Final offer, also known as “pendulum” or “baseball”, arbitration is another modification that can be used to narrow the possible arbitration outcomes.  In a final offer arbitration, the arbitrator’s award on each issue must be either the last offer or the last demand on that issue.  The arbitrator is constrained to choose the last position of one party or the other on each issue and does not have the authority to issue an award somewhere in the middle.

Pax is well-versed at meeting the needs of the parties and attorneys by employing various combinations of arbitration techniques to provide the best dispute resolution process for the particular case.

How does the Process Work?

If all parties agree to arbitrate, a date can be requested through the calendar link , by calling (406) 304-4785, or by emailing  Please include the names of each party, names of attorneys involved, brief description of the type of case, whether it has been filed in court (including cause number if it has) and in what jurisdiction.  You will then receive a confirmation if the arbitrator has no conflict and the date requested is acceptable to all parties and the arbitrator.

Prior to the arbitration date, the arbitrator will clarify the process, confirm the parameters, and address expectations with the parties and/or their attorneys.  Typically, the parties each submit information to the arbitrator at least one week prior to the scheduled arbitration day in the form of a brief written statement outlining the facts and legal issues.  On the day set for arbitration, either a hearing is conducted or, for a documents-only arbitration, the arbitrator will begin preparing a decision. 

In-person or Online?

Pax Dispute Resolution Services offers both traditional in-person arbitration scheduling as well as online arbitration conferences.
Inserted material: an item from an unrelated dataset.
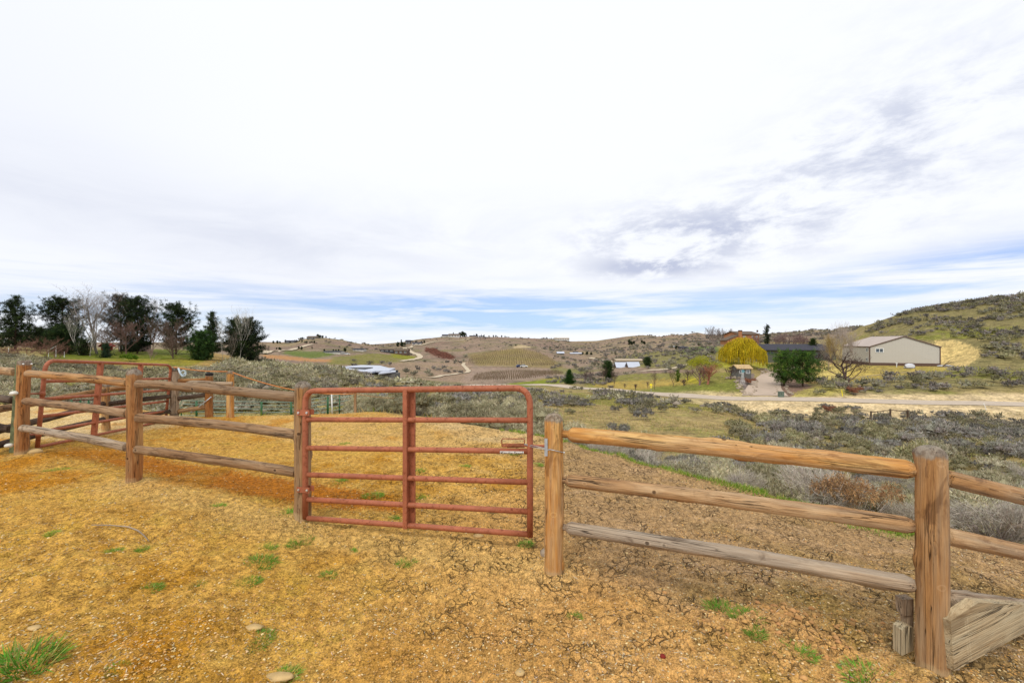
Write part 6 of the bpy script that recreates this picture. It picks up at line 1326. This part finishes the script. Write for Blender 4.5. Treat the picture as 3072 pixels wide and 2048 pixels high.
# well house, windmill
A = W(2214, 1130, 86); A.z = gzz(A.x, A.y)-.1; hw_ = (H-(1106-CY)/F*86)-A.z; hr_ = (H-(1095-CY)/F*88)-A.z
gable('garden_hut', A, XA, YA, 2.5, 2.6, hw_, hr_, 'greywall', 'rooftan', 'tiny garden hut with a tan roof and white windows below the willow', 'hut', ridge='front', over=.25, windows=(('f', .65, hw_-.55, .75, .7), ('f', 1.85, hw_-.55, .75, .7)))
p = gd(2228, 78); hm_ = hgt(1113, 78, p); wm = thing('garden_windmill', p, 'small ornamental garden windmill with a pale blue wheel on a white lattice tower', 'windmill')
mb = MB()
for a in (45, 135, 225, 315): mb.tube([(p.x+math.cos(R(a))*.38, p.y+math.sin(R(a))*.38, p.z), (p.x+math.cos(R(a))*.06, p.y+math.sin(R(a))*.06, p.z+hm_)], .022, 5)
for q in (.3, .6):
    k = .38*(1-q)+.06*q; rr_ = [Vector((p.x+math.cos(R(a))*k, p.y+math.sin(R(a))*k, p.z+hm_*q)) for a in (45, 135, 225, 315, 45)]; mb.tube(rr_, .015, 4)
place('tower', mb.mesh('tower'), M_['white'], wm); mb = MB()
for k in range(14): a = k*2*math.pi/14; mb.box(Vector((p.x+math.cos(a)*.16, p.y-.14, p.z+hm_+math.sin(a)*.16)), (.2, .012, .05), M=Matrix.Rotation(-a, 3, 'Y'))
mb.tube([(p.x+math.cos(a)*.26, p.y-.14, p.z+hm_+math.sin(a)*.26) for a in np.linspace(0, 6.2832, 21)], .012, 5); mb.tube([(p.x, p.y-.2, p.z+hm_), (p.x, p.y+.1, p.z+hm_)], .04, 8)
M_['paleblue'] = plain('pale_blue', alb(120, 190, 200), .5); place('wheel', mb.mesh('wheel'), M_['paleblue'], wm)
mb = MB(); mb.prism([(p.x, p.y+.1, p.z+hm_-.02), (p.x, p.y+.5, p.z+hm_-.12), (p.x, p.y+.5, p.z+hm_+.12)], (.012, 0, 0)); place('tail_vane', mb.mesh('tail_vane'), M_['white'], wm)
# utility box, markers, sign
p = gd(2343, 66.2); ub = thing('utility_box', p, 'grey-green utility box standing at the right mouth of the driveway', 'utility box'); mb = MB(); mb.box(p+up*.38, (.66, .5, .8)); place('cabinet', mb.mesh('cabinet'), M_['bin'], ub); mb = MB(); mb.box(p+up*.81, (.74, .58, .06)); place('lid', mb.mesh('lid'), M_['bin'], ub); mb = MB(); mb.box(p+up*.0-YA*.0, (.8, .62, .08)); place('plinth', mb.mesh('plinth'), M_['conc'], ub); mb = MB(); mb.box(p+up*.55-YA*.255-XA*.1, (.12, .02, .06)); place('latch', mb.mesh('latch'), M_['black'], ub)
p = gd(1953, 80.6); sg_ = thing('road_sign', p, 'yellow diamond road sign seen against the golden lawn', 'sign'); hs = hgt(1154, 80.6, p); mb = MB(); mb.tube([p-up*.2, p+up*(hs+.3)], .03, 6); place('pole', mb.mesh('pole'), M_['steel'], sg_)
c = p+up*hs-YA*.05; k = .27; mb = MB(); mb.prism([c-XA*k, c-up*k, c+XA*k, c+up*k], (0, .015, 0)); place('plate', mb.mesh('plate'), M_['yellow'], sg_)
mb = MB(); c2 = c-up*.45; mb.prism([c2-XA*.15-up*.1, c2+XA*.15-up*.1, c2+XA*.15+up*.08, c2-XA*.15+up*.08], (0, .015, 0)); place('plate', mb.mesh('plate'), M_['yellow'], sg_, label='small rectangular yellow plate under the diamond')
p = gd(2528, 65.8); mk = thing('marker_post', p, 'slim yellow marker post leaning beside the road right of the driveway', 'marker'); mb = MB(); mb.tube([p-up*.1, p+Vector((-.14, 0, .88))], .05, 6); place('stake', mb.mesh('stake'), M_['yellow'], mk)
p = gd(2960, 54.2); mk = thing('marker_post', p, 'leaning white delineator post on the bank below the road at right', 'marker'); mb = MB(); mb.tube([p-up*.1, p+Vector((-.32, 0, .72))], .045, 6); place('stake', mb.mesh('stake'), M_['white'], mk); mb = MB(); mb.box(p+Vector((-.34, 0, .76)), (.12, .06, .1)); place('cap', mb.mesh('cap'), M_['white'], mk)
p = gd(2690, 92.5); mk = thing('marker_post', p, 'short white post in front of the tan shed wall', 'marker'); mb = MB(); mb.tube([p-up*.2, p+up*.75], .07, 6); mb.box(p+up*.78, (.25, .2, .14)); place('stake', mb.mesh('stake'), M_['white'], mk)
# tarped boat beside the shed
p = gd(2729, 90.5); bt = thing('covered_boat', p, 'small boat under a white cover parked before the tan shed', 'boat'); mb = MB(); n_a = 14; prof_ = [(-.95, .28, .45), (-.7, .42, .75), (-.2, .48, .85), (.4, .46, .80), (.75, .34, .7), (1.0, .1, .5)]
vs = []; 
for (x_, hw, hh_) in prof_:
    for k in range(10): a = math.pi*k/9; vs.append((p.x+x_, p.y+math.cos(a)*hw, p.z+.08+math.sin(a)**.7*hh_+.03*math.sin(x_*9+k)))
fs = [(i*10+j, i*10+j+1, (i+1)*10+j+1, (i+1)*10+j) for i in range(5) for j in range(9)]+[tuple(range(10)), tuple(range(50, 60))[::-1]]
mb.add(vs, fs); place('cover', mb.mesh('cover', True), M_['tarp'], bt); mb = MB(); mb.box(p+up*.1, (1.7, .7, .22)); place('hull', mb.mesh('hull'), M_['tyre'], bt)
p = gd(2838, 91); rk = thing('snow_sheet', p, 'white plastic sheeting on the ground right of the tan shed', 'sheeting'); mb = MB(); mb.ball(p+up*.05, 1.0, 16, 8, (1.6, .8, .22), .25, 5); place('sheet', mb.mesh('sheet', True), M_['tarp'], rk)
rt = thing('dead_branch', gd(2842, 90), 'fallen dark dead branches beside the white sheeting', 'branch'); mb = MB(); q = gd(2842, 90)
for dx, dz, h_ in ((-1.3, .2, .5), (1.6, .9, .3), (.9, 1.3, .2), (2.2, .1, .2)): mb.tube([q+Vector((-.9, 0, .12)), q+Vector((dx*.4, 0, dz*.7+.2)), q+Vector((dx, .2, dz))], [.08, .05, .02], 5)
place('limb', mb.mesh('limb'), M_['darkw'], rt)
lg = thing('fallen_log', gd(2640, 82), 'long thin fallen pole lying on the yellow slope below the shed', 'log'); mb = MB(); mb.tube([gd(2530, 80.5)+up*.25, gd(2600, 82.5)+up*.22, gd(2680, 84)+up*.3, gd(2770, 85)+up*.3], [.05, .06, .06, .04], 6); place('pole', mb.mesh('pole'), M_['stone'], lg)
sp = thing('broken_post', gd(2815, 70), 'tilted broken dark stake in the grass above the road', 'stake'); q = gd(2815, 70); mb = MB(); mb.tube([q, q+Vector((-.45, 0, .75))], [.07, .05], 6); place('stake', mb.mesh('stake'), M_['darkw'], sp)
tb = thing('garden_bench', gd(2502, 82), 'small pale bench on the dry slope left of the dark bare tree', 'bench'); q = gd(2502, 82); mb = MB(); mb.box(q+up*.42, (.95, .3, .05)); place('seat', mb.mesh('seat'), M_['stone'], tb)
for s in (-.38, .38): mb = MB(); mb.box(q+Vector((s, 0, .2)), (.06, .26, .4)); place('leg', mb.mesh('leg'), M_['stone'], tb)
mb = MB(); mb.box(q+Vector((0, .15, .68)), (.95, .05, .14)); mb.box(q+Vector((-.4, .15, .55)), (.05, .045, .3)); mb.box(q+Vector((.4, .15, .55)), (.05, .045, .3)); place('backrest', mb.mesh('backrest'), M_['stone'], tb)
# short rail fence in the valley
vf = thing('valley_fence', gd(2671, 47), 'short three-post brown fence piece among the valley sagebrush', 'fence')
tops = []
for u, v0, v1 in ((2613, 1249, 1233), (2671, 1247, 1226), (2723, 1250, 1230)):
    dq = 49; b = gd(u, dq); t_ = W(u, v1, dq); mb = MB(); mb.tube([b-up*.1, t_], .085, 8); place('post', mb.mesh('post'), M_['darkw'], vf); tops.append(t_)
for a, b in ((0, 1), (1, 2)):
    mb = MB(); mb.tube([tops[a]-up*.13, tops[b]-up*.13], .05, 7); place('rail', mb.mesh('rail'), M_['darkw'], vf)
# stone borders of the driveway and garden walls
def rocks(label, uvs, dmin, size, n, seed, mat='stone', sp=.3):
    rd = random.Random(seed); P = [gp(u, v, dmin) for u, v in uvs]; o = thing('stone_border', P[0], label, 'stone border')
    for k in range(n):
        t = (k+rd.random()*.6)/n*(len(P)-1); i = min(int(t), len(P)-2); q = P[i].lerp(P[i+1], t-i); x = q.x+rd.gauss(0, sp*.4); y = q.y+rd.gauss(0, sp); s = size*rd.uniform(.6, 1.3)
        mb = MB(); mb.ball((x, y, gzz(x, y)+s*.35), s, 7, 5, (1.2, 1, .75), .4, seed*100+k); place('stone', mb.mesh('stone'), M_[mat], o)
rocks('row of pale stones edging the left side of the driveway', ((2253, 1186), (2262, 1170), (2266, 1150), (2270, 1142)), 66, .17, 26, 3)
rocks('row of stones edging the right side of the driveway', ((2334, 1186), (2329, 1165), (2328, 1145), (2336, 1139)), 66, .14, 26, 4)
rocks('diagonal line of pale stones right of the driveway bed', ((2343, 1140), (2356, 1160), (2366, 1180), (2380, 1184)), 66, .2, 26, 5)
rocks('broken pale stones tumbling along the left garden bed', ((2208, 1142), (2216, 1160), (2228, 1176), (2248, 1186)), 66, .2, 34, 6, sp=.5)
rocks('pale rock terrace above the driveway', ((2285, 1124), (2292, 1112), (2306, 1108), (2312, 1124)), 80, .26, 40, 7, sp=.9)
rocks('grey rocks along the foot of the garden hut', ((2178, 1136), (2196, 1134), (2212, 1132), (2222, 1136)), 80, .2, 26, 8, sp=.5)
rocks('pale rocks between the pines and the shed', ((2445, 1104), (2462, 1098), (2476, 1090)), 90, .32, 30, 9, sp=1.2, mat='stonebig')
rocks('pale rocks beside the foot of the right driveway pine', ((2425, 1150), (2440, 1150), (2452, 1146)), 72, .22, 16, 10, sp=.6, mat='stonebig')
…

All aspects of dispute resolution can be completed online if desired, including document, audio, and video submission, messaging, and video conferencing. Pax’s philosophy is to provide the best service for the particular parties and attorneys involved.  In that vein, we can accommodate any combination of the use of technology or traditional means of transmitting information with either in-person or online arbitrations. Our job is to guide you on your path to peace, delivering the results you need in the way you want.